The Journey Podcast 37. Amy Waters Yarsinske: Find the MIAs

Former naval intelligence officer and bestselling author Amy Waters Yarsinske and publisher Kris Millegan discuss Amy’s book, “AN AMERICAN IN THE BASEMENT: The Betrayal of Captain Scott Speicher and the Cover-up of His Death.”  Speicher ejected from his stricken F/A-18 Hornet on the first night of the Persian Gulf War and survived, contrary to reports.  Protected by a Bedouin tribal group, he hid for nearly four years, but was finally captured.  Years later, in 2004/5, he was killed by Saddam Hussein’s forces after America invaded Iraq.  The United States government, since World War I, does little to find its MIAs (missing in action), despite token efforts.

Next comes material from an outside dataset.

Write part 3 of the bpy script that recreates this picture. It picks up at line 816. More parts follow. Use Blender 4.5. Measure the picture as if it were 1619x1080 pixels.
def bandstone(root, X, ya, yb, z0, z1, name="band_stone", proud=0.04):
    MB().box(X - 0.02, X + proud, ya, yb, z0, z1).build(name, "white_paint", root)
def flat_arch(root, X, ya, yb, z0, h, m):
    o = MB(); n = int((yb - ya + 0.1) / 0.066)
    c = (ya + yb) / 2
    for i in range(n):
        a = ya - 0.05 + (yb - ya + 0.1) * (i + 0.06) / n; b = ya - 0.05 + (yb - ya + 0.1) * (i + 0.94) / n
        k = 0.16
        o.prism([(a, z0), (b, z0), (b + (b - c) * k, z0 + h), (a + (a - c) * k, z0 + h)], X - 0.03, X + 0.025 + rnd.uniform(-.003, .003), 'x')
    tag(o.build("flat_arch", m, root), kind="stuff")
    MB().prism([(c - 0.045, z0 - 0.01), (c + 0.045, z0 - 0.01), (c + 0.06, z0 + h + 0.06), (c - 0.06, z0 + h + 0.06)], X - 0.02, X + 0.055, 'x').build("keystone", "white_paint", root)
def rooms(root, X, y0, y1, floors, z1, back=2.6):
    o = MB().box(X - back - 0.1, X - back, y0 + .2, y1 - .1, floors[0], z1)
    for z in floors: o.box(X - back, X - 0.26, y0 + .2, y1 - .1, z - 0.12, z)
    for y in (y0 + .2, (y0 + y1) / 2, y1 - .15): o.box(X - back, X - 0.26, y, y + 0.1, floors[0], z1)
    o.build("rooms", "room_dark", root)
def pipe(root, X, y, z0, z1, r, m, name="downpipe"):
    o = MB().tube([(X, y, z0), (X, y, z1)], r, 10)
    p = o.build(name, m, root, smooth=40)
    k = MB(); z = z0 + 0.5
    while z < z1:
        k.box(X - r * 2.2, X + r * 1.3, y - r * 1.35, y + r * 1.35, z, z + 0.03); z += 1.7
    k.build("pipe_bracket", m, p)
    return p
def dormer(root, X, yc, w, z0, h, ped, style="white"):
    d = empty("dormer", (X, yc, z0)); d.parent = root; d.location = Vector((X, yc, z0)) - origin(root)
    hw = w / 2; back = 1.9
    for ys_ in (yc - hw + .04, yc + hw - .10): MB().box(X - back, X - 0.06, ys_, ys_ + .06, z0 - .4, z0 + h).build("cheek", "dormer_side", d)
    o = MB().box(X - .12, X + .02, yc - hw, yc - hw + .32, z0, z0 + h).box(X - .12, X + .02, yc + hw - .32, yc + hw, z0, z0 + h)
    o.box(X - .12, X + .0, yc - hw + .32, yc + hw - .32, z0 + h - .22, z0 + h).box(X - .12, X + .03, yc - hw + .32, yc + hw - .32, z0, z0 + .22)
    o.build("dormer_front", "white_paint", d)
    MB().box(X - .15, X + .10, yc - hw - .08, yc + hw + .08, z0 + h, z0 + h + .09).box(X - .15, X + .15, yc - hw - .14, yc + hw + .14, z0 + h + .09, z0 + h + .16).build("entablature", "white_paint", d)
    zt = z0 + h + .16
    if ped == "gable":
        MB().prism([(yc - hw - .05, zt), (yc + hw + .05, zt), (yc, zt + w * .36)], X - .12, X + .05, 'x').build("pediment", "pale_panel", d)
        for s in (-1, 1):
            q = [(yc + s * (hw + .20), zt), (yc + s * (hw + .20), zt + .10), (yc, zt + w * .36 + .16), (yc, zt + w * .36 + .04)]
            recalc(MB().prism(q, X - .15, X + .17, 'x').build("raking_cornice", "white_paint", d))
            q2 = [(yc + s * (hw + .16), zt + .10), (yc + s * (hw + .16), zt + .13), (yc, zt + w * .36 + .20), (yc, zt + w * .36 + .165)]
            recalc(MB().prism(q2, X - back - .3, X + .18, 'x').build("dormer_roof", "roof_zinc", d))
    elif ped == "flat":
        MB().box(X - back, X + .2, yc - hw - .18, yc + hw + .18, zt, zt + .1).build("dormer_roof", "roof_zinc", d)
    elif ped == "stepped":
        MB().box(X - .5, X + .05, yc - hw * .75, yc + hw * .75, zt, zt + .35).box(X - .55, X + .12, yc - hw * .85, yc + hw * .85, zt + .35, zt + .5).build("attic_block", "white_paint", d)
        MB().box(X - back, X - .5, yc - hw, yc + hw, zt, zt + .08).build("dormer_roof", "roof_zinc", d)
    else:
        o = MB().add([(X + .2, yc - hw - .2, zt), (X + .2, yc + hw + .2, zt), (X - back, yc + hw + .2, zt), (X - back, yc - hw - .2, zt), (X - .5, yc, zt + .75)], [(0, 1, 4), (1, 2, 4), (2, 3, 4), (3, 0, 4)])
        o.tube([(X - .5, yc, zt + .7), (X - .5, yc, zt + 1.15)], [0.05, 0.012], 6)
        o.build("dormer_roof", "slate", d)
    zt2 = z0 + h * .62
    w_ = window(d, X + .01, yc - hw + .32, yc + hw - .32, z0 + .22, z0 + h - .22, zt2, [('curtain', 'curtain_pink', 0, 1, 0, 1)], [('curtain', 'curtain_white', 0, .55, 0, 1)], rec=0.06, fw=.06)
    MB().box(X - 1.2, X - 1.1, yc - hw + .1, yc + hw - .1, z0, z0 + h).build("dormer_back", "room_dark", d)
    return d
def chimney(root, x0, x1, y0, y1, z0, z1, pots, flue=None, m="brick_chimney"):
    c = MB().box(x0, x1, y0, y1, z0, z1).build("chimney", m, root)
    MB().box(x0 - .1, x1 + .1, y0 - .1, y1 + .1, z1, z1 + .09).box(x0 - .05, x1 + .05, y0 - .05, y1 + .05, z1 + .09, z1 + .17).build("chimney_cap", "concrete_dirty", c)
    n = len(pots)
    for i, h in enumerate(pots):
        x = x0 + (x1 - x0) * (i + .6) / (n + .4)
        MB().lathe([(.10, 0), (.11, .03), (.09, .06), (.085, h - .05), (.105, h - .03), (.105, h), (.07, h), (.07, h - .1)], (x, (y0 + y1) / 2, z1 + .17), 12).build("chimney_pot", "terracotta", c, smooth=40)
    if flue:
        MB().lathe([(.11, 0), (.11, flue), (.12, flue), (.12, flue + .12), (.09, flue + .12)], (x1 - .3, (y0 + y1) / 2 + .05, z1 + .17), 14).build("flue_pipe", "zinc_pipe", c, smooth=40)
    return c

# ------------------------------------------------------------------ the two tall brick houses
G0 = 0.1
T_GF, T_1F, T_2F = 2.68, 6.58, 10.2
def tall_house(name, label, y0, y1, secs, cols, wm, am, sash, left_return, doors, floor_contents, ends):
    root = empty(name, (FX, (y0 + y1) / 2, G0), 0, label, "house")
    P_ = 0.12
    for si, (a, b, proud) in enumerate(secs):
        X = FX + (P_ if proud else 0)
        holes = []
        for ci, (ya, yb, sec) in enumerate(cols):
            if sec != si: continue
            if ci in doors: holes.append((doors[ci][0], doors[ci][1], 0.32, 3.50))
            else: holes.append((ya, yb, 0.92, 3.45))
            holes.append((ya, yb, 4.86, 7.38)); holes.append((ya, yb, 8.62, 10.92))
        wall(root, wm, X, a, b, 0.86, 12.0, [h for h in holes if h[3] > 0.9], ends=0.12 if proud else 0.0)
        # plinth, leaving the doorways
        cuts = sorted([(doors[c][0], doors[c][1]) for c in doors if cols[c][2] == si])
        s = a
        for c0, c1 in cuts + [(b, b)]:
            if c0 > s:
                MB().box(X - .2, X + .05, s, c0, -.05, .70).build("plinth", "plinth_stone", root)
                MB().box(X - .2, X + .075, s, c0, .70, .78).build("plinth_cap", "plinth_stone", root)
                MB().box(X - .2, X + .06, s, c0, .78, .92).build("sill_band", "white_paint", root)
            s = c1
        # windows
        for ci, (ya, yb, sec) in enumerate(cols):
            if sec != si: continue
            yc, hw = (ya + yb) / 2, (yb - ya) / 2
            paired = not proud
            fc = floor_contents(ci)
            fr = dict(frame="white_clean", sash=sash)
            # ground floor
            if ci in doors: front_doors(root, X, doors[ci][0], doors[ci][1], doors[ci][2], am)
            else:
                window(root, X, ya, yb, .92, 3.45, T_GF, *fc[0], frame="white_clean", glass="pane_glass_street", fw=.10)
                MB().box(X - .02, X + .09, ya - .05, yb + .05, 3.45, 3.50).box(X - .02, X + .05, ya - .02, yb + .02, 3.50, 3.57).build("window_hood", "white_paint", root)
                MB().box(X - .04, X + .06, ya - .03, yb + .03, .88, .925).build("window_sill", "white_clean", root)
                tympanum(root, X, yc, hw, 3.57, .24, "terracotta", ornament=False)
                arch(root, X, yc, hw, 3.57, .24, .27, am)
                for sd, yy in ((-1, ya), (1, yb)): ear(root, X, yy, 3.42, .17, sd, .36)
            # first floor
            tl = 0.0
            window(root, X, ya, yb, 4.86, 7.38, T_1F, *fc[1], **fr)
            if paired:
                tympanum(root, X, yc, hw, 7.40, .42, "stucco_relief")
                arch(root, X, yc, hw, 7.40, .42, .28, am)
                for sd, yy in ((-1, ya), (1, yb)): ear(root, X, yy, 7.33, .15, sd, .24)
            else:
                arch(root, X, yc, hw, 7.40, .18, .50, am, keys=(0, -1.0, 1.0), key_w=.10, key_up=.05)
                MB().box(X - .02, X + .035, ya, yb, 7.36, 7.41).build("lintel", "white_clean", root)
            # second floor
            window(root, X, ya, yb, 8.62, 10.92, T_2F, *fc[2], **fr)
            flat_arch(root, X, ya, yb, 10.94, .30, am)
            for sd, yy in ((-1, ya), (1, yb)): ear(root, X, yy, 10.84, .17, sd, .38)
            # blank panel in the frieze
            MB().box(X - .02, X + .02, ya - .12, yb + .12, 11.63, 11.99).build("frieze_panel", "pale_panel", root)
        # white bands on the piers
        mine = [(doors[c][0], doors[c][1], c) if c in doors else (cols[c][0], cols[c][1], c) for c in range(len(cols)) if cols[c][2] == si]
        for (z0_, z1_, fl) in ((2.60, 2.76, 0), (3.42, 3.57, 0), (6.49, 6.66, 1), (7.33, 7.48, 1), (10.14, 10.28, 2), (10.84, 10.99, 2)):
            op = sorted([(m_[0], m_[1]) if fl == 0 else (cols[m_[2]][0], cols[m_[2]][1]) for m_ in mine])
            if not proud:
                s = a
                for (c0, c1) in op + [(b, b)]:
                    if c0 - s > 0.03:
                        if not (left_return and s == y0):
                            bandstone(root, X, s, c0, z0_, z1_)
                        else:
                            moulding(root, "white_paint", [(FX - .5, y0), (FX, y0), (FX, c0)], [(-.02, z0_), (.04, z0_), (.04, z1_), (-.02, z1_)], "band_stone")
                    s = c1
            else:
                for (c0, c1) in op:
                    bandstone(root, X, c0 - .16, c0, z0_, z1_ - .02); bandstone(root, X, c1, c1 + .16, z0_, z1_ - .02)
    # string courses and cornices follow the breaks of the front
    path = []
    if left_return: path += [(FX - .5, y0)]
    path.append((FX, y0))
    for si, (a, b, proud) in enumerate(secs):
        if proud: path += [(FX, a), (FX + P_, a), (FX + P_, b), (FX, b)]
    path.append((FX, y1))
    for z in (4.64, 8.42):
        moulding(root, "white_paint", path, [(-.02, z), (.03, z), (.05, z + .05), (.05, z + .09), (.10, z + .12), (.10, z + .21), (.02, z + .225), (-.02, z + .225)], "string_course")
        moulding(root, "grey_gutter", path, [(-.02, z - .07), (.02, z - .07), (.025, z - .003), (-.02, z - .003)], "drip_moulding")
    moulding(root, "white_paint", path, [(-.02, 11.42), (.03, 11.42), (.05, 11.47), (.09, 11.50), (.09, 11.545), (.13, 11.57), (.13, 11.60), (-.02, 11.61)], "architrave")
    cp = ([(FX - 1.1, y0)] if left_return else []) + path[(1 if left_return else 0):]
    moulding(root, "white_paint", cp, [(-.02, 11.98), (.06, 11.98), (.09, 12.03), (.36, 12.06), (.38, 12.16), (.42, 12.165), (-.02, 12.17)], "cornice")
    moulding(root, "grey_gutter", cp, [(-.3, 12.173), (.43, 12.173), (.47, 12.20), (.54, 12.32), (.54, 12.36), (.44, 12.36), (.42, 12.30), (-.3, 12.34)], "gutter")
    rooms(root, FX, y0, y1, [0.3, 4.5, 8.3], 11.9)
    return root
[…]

K: The lies that are told to the American public for whatever reason are just quite amazing.

A: We had been allowing this to happen for decades.  It started at the end of World War I.  It raged on in the interim.  In the 30s, when we were dealing with the new Bolshevik regime in Russia, and they would take people.  They were anxious for their industries to be stood up and they didn’t know how to do that so they were stealing people from the west.  They kidnapped many of what they called “the Polar bears” from the American Expeditionary Force.  Those were the guys who came from your industrial states, your car manufacturing states, Michigan, Minnesota, Wisconsin.  They knew how to manufacture rubber, how to build cars.  They kidnapped them.

K: Who are they?

A: The Russian Bolsheviks.  They were the first to perfect this slave-holder mentality.  This ability to take someone and make them work for you and if they didn’t comply, they ended up in a gulag somewhere, never to be seen again.  By World War II, the Russians, on a much larger scale, were entraining our POWs from Germany’s East European POW camps back to Russia, to the gulags.  We’re still missing sixty-eight to seventy thousand people from World War II.

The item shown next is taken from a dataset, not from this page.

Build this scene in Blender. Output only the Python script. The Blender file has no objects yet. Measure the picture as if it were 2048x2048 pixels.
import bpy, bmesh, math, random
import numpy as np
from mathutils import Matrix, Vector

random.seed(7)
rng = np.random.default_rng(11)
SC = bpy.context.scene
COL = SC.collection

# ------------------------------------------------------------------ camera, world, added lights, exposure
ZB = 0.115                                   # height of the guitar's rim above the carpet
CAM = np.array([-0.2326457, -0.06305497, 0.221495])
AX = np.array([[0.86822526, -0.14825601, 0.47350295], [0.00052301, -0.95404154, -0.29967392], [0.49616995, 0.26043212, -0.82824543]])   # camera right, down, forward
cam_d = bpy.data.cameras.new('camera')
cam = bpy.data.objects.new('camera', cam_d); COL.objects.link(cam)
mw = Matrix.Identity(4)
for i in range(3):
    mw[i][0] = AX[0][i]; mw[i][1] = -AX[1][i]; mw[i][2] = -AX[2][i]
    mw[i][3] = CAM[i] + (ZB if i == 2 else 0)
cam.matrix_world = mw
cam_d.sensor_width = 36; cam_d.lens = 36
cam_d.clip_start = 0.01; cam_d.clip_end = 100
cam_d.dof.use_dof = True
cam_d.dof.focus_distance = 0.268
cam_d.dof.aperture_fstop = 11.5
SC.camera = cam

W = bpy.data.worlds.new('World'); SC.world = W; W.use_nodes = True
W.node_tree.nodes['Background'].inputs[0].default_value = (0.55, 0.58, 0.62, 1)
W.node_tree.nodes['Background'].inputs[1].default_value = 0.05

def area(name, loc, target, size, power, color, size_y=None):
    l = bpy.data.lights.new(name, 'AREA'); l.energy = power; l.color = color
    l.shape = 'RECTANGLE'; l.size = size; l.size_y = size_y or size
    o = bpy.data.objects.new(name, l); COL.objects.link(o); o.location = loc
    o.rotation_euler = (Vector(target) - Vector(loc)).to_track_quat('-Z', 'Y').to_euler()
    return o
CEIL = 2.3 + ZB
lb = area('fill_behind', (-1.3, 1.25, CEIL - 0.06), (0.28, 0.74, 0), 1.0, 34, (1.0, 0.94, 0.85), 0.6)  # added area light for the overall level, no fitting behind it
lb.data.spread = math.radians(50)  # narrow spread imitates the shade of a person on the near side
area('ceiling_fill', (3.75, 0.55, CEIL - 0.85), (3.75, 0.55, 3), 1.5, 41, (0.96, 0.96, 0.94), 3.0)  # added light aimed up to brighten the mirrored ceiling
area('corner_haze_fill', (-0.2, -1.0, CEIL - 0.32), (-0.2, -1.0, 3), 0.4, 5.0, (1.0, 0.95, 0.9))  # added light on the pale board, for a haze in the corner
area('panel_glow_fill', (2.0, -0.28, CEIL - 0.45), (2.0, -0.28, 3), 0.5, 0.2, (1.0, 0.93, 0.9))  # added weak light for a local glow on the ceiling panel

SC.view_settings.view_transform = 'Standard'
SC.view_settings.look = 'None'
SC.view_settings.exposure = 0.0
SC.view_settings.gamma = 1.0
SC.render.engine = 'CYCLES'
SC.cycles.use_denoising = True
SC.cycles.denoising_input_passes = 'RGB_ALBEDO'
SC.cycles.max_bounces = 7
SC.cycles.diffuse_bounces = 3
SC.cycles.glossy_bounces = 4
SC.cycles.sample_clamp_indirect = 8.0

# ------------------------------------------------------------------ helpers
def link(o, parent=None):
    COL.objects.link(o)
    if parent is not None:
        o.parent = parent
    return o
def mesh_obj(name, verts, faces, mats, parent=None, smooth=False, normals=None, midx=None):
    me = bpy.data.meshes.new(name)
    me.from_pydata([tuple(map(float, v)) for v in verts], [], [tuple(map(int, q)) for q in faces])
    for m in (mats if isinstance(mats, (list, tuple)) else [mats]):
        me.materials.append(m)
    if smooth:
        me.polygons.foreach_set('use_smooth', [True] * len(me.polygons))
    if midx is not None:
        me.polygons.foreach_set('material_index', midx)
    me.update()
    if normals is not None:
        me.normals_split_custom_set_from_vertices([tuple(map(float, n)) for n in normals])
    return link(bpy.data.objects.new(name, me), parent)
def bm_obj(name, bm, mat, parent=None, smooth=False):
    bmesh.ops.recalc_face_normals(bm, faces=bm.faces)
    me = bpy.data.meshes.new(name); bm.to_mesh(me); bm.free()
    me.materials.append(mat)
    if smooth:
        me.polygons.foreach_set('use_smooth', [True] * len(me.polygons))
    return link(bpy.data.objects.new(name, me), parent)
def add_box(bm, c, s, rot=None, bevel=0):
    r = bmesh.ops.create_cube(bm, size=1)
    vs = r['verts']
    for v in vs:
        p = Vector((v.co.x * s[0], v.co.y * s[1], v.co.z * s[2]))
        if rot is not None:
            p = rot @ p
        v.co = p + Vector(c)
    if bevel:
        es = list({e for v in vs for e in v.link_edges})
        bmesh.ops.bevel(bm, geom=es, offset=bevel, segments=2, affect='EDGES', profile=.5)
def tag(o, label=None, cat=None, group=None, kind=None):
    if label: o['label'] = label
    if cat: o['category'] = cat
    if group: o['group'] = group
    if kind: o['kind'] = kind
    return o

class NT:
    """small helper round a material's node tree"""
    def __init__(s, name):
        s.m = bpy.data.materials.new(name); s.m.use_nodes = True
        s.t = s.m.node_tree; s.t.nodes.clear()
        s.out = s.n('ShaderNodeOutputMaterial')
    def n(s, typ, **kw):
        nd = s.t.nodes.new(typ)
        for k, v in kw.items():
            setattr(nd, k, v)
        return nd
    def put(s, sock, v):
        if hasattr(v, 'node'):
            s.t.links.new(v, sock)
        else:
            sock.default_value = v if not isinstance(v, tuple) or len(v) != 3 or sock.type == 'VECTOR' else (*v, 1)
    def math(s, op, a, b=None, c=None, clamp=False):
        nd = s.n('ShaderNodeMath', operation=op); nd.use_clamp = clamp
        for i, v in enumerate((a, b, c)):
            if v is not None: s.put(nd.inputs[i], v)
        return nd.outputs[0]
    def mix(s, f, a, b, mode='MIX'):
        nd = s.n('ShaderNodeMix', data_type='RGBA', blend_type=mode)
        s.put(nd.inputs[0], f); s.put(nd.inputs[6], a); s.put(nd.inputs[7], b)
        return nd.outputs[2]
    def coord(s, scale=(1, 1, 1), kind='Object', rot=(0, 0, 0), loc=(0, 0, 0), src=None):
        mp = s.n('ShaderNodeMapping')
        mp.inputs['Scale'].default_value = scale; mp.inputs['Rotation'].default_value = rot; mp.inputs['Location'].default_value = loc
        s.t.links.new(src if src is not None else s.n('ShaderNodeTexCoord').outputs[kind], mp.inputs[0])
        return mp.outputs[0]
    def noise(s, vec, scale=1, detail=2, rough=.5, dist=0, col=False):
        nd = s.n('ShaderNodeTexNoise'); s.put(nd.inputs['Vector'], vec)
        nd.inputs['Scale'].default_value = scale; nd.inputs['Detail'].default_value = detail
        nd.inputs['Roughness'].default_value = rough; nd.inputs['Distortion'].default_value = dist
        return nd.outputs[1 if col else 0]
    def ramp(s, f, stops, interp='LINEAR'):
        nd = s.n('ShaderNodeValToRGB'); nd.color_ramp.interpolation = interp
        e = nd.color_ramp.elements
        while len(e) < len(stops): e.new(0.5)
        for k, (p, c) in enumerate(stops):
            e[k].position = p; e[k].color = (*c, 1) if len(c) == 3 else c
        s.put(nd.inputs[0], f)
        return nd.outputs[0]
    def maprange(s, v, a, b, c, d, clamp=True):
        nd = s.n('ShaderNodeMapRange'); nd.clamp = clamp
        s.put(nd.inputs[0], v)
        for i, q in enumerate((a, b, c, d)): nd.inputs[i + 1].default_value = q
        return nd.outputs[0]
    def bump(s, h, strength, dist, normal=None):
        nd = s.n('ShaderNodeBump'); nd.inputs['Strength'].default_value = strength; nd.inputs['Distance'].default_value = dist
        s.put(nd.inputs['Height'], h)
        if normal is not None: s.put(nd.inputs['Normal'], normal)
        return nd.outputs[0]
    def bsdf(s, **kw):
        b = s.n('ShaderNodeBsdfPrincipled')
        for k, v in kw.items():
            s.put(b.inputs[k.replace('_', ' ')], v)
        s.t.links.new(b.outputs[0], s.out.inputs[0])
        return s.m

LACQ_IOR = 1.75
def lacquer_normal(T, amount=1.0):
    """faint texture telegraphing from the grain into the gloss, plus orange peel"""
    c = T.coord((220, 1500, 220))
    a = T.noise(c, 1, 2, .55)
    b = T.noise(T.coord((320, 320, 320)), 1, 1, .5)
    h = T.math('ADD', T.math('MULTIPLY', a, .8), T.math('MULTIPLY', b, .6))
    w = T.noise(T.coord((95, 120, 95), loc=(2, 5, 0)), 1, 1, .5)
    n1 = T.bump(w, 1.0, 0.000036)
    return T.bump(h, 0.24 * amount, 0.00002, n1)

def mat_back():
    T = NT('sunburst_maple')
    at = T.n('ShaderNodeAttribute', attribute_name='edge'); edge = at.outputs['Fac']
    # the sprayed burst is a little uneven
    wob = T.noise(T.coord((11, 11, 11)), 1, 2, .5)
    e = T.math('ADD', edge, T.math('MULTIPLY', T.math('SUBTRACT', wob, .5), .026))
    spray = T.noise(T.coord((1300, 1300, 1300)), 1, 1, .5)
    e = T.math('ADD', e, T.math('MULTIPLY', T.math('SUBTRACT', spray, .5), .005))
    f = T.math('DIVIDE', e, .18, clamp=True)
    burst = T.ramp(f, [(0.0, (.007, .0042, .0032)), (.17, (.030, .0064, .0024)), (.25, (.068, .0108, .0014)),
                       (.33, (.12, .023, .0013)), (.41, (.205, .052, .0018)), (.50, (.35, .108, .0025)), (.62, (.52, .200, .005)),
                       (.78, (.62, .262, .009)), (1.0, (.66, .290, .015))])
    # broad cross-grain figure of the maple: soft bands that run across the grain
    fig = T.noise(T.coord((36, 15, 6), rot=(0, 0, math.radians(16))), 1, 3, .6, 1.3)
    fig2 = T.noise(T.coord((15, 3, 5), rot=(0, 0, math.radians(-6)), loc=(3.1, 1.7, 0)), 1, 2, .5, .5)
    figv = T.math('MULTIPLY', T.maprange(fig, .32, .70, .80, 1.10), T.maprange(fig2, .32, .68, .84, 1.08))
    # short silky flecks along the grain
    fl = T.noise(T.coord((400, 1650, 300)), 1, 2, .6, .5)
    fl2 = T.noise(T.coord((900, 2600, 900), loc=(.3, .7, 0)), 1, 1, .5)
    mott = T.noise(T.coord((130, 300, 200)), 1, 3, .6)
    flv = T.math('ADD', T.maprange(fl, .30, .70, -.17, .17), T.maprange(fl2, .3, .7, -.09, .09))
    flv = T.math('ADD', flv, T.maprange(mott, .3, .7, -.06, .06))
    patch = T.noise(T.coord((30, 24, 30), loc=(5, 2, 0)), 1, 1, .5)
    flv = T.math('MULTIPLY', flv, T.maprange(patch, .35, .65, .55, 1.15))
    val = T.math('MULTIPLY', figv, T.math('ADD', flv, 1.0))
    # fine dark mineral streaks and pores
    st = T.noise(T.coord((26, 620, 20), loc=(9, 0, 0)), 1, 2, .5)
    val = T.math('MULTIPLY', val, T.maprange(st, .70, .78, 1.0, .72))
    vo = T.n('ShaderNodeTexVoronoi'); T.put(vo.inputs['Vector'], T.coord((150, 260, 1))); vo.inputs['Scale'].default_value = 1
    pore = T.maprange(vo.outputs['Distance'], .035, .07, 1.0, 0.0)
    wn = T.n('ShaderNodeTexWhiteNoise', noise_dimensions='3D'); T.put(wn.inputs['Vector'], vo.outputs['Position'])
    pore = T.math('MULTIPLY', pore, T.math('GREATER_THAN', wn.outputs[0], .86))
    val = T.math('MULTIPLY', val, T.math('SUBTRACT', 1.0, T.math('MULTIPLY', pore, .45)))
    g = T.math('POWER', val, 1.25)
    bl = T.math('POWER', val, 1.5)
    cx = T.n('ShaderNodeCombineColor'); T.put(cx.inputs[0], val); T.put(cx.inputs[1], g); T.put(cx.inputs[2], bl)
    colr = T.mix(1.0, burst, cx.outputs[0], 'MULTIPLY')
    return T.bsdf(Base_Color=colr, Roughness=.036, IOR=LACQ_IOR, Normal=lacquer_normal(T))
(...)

K: How come this isn’t talked about?  What’s the reasoning for not telling the American people about this?

A: FDR didn’t want anybody to know that we had these problems with Russia, who was becoming our ally out of convenience for defeating the Germans and the Japanese.  The Russians saw it as opportunity, and they took it.  They saw it as a sign of weakness that we wouldn’t talk about it and we wouldn’t try to get our people back.  I actually talked to George Patton’s niece at a meeting.  She was working on his papers.  She discovered that he was trying to get Eisenhower’s command in Europe to look at what the Russians were doing with those POW camps and taking his people.  Some of his people got captured in the tank war, and he wanted that accountability, but they wouldn’t do it.  And then he was killed in that jeep accident.  It’s an interesting process you see again repeating itself in Korea.  And then during Vietnam, the same thing occurs.

K: The Vietnam War was being fought with weapons that were coming from Russia, that were coming from factories that Americans had built and there had been American engineers there.  Where are the people that are directing this and what’s their reasoning?

A: Chuck Coleman said to me about his brother when he went down in the SPAT, he said, “I often wonder why people like you,” – he had just read AN AMERICAN IN THE BASEMENT – he said, “I see so many similarities with my brother.  I see how strong an argument you make for them when they go down like that.  They should be looked for.  They should be found.  They should be accounted for.  But I often wonder why someone like you, who’s not a family member of a lost one, engages in this miserable research you have to do to get to the answers.”  And I said, “It’s because I believed in the uniform that I put on and I raised my right hand and that oath, to me, still matters.  And it still matters that we account for the ones we missed.”  I don’t care how many decades go by.  You still have to have accountability.

K: How come this story isn’t really told?

A: Reagan did a lot of talking about it.  Reagan wanted them back.  The ones he found out about in Vietnam, he wanted them back.  And the FBI was secretly recording the Oval Office.  And they were talking about this secret exchange program they were planning to do, trying to buy them back.

K: In AN AMERICAN IN THE BASEMENT, you talk about people who were in Vietnam that actually got repatriated and died in our custody, and their relatives don’t even know.  Who’s calling the shots here?

A: I think the intel services.  I think it’s been the agency.  I think it’s been perhaps some of our foreign partners that way.

K: We see the black “missing in action” flag on many, many poles so we think there’s people that are doing something.

A: There really isn’t anybody doing anything about it.  And if you talk to a family member of someone who’s missing, they’ll tell you that every year, it seems, they get a different case officer working that case, and every year you have to bring the person up on 30 years, or 40 years, of information.  And they don’t care.  It’s a stepping stone job for them.  There’s still other people missing that could still be alive today.